▶ [TASK BRIEF]
Extract exactly those lines that lie between the start of the material and the line with "bpy.context.scene.camera = cam", including both boundary lines and no others.

▶ [MATERIAL]
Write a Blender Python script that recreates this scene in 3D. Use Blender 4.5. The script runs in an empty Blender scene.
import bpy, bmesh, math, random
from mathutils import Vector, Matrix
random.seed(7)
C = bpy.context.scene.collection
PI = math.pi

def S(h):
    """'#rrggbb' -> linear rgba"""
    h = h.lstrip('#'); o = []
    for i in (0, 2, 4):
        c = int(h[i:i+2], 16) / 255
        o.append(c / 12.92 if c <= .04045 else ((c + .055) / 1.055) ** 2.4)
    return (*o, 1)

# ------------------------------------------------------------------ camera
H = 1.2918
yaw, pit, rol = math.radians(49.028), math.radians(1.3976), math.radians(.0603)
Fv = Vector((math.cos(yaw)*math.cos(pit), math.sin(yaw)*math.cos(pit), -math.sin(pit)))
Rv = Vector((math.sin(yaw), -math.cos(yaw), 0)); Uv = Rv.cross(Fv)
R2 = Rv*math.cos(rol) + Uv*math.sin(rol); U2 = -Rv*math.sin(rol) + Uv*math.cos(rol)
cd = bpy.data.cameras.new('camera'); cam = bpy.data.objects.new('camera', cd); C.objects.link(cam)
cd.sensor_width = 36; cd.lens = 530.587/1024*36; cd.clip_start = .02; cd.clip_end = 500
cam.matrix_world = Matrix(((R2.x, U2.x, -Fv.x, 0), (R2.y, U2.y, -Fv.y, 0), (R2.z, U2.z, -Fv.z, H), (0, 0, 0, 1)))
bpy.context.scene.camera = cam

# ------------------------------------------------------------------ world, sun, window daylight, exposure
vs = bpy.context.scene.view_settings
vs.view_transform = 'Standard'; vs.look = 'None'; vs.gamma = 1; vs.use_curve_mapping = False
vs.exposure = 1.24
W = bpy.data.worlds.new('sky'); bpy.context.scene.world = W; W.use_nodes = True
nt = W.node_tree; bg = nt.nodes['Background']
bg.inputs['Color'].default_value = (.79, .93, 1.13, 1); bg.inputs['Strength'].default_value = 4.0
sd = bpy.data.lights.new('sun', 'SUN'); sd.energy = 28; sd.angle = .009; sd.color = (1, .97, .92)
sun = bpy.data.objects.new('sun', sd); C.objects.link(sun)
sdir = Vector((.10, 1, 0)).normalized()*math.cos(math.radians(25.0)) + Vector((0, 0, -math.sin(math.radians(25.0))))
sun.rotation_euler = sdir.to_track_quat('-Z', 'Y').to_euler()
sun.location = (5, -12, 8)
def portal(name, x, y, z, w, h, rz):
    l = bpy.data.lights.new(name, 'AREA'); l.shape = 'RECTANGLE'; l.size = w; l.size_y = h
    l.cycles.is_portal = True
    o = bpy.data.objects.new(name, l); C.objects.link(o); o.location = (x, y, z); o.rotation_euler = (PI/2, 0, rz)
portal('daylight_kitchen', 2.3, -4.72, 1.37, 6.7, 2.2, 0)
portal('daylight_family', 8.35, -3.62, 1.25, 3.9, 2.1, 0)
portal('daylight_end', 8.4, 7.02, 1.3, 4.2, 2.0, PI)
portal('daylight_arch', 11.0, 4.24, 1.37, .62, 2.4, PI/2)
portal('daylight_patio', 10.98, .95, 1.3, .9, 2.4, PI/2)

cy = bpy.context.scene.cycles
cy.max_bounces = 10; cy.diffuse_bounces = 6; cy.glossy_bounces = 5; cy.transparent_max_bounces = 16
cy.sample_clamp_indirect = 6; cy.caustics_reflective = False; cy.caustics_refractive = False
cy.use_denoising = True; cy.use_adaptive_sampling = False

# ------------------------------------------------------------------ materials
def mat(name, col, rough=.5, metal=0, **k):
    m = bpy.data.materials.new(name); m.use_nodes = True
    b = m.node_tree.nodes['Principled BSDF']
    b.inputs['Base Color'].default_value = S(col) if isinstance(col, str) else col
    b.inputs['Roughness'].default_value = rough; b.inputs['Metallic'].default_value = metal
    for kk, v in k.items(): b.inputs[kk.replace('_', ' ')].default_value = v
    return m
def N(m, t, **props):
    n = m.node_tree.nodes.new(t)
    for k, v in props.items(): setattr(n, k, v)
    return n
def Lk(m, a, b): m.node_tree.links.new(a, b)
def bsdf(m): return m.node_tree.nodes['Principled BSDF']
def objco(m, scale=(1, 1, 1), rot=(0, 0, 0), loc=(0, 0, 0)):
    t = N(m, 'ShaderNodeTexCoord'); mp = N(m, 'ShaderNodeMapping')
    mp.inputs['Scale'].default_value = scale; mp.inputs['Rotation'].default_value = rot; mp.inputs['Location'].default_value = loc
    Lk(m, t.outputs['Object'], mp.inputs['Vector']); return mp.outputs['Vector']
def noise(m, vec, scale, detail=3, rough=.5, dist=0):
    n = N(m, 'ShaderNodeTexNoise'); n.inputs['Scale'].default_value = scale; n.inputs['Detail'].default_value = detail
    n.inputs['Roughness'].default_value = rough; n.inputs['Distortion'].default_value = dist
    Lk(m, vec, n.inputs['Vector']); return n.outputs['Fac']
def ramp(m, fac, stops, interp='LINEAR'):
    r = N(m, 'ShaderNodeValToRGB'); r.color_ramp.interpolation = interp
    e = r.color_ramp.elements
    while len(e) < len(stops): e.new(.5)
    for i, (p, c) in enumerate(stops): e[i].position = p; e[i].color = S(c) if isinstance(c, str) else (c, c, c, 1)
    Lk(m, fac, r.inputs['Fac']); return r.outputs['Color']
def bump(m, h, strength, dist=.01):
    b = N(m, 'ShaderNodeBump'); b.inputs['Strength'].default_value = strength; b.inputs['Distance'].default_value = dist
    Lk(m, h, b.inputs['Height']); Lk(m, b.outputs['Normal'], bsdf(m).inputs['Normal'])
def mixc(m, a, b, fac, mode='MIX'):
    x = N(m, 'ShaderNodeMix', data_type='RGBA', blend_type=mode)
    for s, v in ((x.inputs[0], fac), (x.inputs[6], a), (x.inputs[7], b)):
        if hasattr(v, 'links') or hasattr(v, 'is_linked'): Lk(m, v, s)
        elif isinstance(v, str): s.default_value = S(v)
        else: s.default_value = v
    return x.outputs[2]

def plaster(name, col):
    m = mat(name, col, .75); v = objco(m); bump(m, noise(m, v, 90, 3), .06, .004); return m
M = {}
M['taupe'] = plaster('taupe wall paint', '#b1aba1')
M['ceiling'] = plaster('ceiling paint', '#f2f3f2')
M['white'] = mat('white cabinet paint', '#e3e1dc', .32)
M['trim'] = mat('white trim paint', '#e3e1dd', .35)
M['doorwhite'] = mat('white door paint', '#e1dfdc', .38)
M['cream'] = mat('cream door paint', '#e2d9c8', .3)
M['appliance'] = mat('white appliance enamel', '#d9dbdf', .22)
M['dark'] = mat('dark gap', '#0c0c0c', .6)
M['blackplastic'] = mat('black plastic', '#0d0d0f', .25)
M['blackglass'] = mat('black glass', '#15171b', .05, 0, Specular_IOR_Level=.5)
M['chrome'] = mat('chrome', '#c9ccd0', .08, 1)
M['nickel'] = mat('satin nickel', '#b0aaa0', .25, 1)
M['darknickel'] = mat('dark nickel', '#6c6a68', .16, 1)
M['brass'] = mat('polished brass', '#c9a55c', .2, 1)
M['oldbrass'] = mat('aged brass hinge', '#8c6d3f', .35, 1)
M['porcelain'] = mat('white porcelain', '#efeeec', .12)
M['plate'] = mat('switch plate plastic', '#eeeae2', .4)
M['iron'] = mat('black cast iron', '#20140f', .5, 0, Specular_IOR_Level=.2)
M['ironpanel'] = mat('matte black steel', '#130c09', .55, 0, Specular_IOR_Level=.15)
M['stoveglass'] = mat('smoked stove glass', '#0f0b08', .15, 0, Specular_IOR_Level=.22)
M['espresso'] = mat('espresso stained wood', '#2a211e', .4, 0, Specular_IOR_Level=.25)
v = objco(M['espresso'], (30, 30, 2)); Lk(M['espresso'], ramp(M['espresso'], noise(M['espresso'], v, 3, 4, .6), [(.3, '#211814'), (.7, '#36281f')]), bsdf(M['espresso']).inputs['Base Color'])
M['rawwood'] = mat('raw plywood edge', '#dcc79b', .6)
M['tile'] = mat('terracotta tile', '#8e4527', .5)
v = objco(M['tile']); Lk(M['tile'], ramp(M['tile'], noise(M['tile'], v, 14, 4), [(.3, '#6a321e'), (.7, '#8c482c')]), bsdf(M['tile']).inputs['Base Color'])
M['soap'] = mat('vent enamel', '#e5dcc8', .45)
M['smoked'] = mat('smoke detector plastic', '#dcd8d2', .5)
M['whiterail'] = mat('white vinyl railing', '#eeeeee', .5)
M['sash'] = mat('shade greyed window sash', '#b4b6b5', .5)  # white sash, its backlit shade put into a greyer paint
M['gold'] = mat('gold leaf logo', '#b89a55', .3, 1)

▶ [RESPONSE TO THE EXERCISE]
Write a Blender Python script that recreates this scene in 3D. Use Blender 4.5. The script runs in an empty Blender scene.
import bpy, bmesh, math, random
from mathutils import Vector, Matrix
random.seed(7)
C = bpy.context.scene.collection
PI = math.pi

def S(h):
    """'#rrggbb' -> linear rgba"""
    h = h.lstrip('#'); o = []
    for i in (0, 2, 4):
        c = int(h[i:i+2], 16) / 255
        o.append(c / 12.92 if c <= .04045 else ((c + .055) / 1.055) ** 2.4)
    return (*o, 1)

# ------------------------------------------------------------------ camera
H = 1.2918
yaw, pit, rol = math.radians(49.028), math.radians(1.3976), math.radians(.0603)
Fv = Vector((math.cos(yaw)*math.cos(pit), math.sin(yaw)*math.cos(pit), -math.sin(pit)))
Rv = Vector((math.sin(yaw), -math.cos(yaw), 0)); Uv = Rv.cross(Fv)
R2 = Rv*math.cos(rol) + Uv*math.sin(rol); U2 = -Rv*math.sin(rol) + Uv*math.cos(rol)
cd = bpy.data.cameras.new('camera'); cam = bpy.data.objects.new('camera', cd); C.objects.link(cam)
cd.sensor_width = 36; cd.lens = 530.587/1024*36; cd.clip_start = .02; cd.clip_end = 500
cam.matrix_world = Matrix(((R2.x, U2.x, -Fv.x, 0), (R2.y, U2.y, -Fv.y, 0), (R2.z, U2.z, -Fv.z, H), (0, 0, 0, 1)))
bpy.context.scene.camera = cam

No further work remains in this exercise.